Fisher had cleverly signaled to his superiors that he had not revealed his true identity.   He had not defected or betrayed his greatest secret.   The KGB bosses would decide if they believed him.   This would be  a question of life or death if he was swapped, but there was nothing more he could do.    Worrying would not help.     The film leaves his fate unclear, and rather suggests that it would not be positive.   In fact he was rewarded for his loyalty,  paraded as a hero in the KGB, and died in his bed in 1971.  

Steven Spielberg’s new movie tells of the arrest, trial and eventual release of this spy, but does not reveal this ultimate deception.     Nor do Spielberg and the script writers make it clear that Fisher was in jail for over four years before the swap.

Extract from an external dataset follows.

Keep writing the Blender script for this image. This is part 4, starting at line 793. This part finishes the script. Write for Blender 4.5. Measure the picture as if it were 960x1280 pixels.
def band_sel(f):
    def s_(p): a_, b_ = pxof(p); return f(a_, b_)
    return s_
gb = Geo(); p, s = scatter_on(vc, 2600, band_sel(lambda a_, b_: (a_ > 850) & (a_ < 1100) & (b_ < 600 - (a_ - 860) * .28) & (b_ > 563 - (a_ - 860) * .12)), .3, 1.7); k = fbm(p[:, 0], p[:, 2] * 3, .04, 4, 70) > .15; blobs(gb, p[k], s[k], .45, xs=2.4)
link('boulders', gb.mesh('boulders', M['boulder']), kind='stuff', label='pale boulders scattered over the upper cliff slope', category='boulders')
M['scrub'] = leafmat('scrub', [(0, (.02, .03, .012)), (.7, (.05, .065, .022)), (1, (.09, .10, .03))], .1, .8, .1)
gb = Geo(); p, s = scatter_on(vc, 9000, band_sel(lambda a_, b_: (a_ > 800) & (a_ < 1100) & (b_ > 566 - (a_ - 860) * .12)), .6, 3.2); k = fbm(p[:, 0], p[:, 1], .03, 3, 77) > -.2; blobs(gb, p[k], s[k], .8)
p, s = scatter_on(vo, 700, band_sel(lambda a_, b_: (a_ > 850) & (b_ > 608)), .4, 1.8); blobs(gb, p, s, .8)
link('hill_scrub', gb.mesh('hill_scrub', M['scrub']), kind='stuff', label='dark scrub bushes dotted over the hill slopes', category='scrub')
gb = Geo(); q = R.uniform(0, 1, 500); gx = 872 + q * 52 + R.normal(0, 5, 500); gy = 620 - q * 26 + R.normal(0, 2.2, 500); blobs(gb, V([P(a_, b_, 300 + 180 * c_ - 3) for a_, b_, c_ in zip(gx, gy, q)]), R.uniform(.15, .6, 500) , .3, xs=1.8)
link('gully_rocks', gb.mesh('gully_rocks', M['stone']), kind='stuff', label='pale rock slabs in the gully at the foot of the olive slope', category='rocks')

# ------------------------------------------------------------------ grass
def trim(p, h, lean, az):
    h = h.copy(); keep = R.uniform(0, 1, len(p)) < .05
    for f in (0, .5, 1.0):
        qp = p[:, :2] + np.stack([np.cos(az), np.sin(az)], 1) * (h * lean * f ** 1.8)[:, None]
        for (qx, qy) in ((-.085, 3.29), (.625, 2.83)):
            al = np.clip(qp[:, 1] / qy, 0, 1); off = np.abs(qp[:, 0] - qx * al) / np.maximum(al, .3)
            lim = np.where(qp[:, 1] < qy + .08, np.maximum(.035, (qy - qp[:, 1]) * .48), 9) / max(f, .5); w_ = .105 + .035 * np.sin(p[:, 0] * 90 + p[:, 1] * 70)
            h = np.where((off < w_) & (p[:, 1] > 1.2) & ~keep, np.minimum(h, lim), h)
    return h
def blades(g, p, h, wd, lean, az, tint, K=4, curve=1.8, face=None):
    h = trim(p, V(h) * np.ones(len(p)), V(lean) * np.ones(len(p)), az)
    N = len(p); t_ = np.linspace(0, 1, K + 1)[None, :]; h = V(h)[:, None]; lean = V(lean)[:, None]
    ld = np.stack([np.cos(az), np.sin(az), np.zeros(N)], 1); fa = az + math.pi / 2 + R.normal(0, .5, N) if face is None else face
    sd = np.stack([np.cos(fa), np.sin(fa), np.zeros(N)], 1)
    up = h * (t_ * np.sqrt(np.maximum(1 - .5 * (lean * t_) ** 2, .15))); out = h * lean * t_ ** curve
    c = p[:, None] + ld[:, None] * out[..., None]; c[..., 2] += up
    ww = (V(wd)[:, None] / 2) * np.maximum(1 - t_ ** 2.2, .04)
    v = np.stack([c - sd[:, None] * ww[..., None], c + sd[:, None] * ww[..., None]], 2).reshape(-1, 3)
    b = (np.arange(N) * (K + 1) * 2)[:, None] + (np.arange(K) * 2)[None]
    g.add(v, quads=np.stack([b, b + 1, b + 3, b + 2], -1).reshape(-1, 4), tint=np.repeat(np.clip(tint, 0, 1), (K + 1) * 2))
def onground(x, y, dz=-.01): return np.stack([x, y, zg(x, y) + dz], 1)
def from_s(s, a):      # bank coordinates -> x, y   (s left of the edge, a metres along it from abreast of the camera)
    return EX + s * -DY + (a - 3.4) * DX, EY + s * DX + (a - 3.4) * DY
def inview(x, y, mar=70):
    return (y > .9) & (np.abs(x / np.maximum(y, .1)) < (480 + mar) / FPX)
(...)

All this must have been known by the film makers, as attested by the way Mark Rylance speaks his lines in rather Scottish, rather than Geordie,  accent.     "I've met everybody who knew him as an English speaker," says Dr Arthey.  "They said he didn't speak anything like [a Geordie]. The best we've got is that he spoke with a kind of Scots-Irish accent, which he told people was down to being brought up by an aunt in Boston.  Abel died in Moscow… where his remains were interred at the city's Donskoy Monastery.   His tombstone bore his birth name of William Fisher - the identity that was never exposed during his captivity.”     

Professor Saunders says “We make a lot in this country about Kim Philby and the Cambridge Five, but those British spies didn't have any rank in the KGB.   Abel is the only British-born ranking officer in Soviet external security services that we know of.”

It seems that Willie Fisher was much more remarkable in life than he is in this film.    Despite his politics I feel rather proud of him.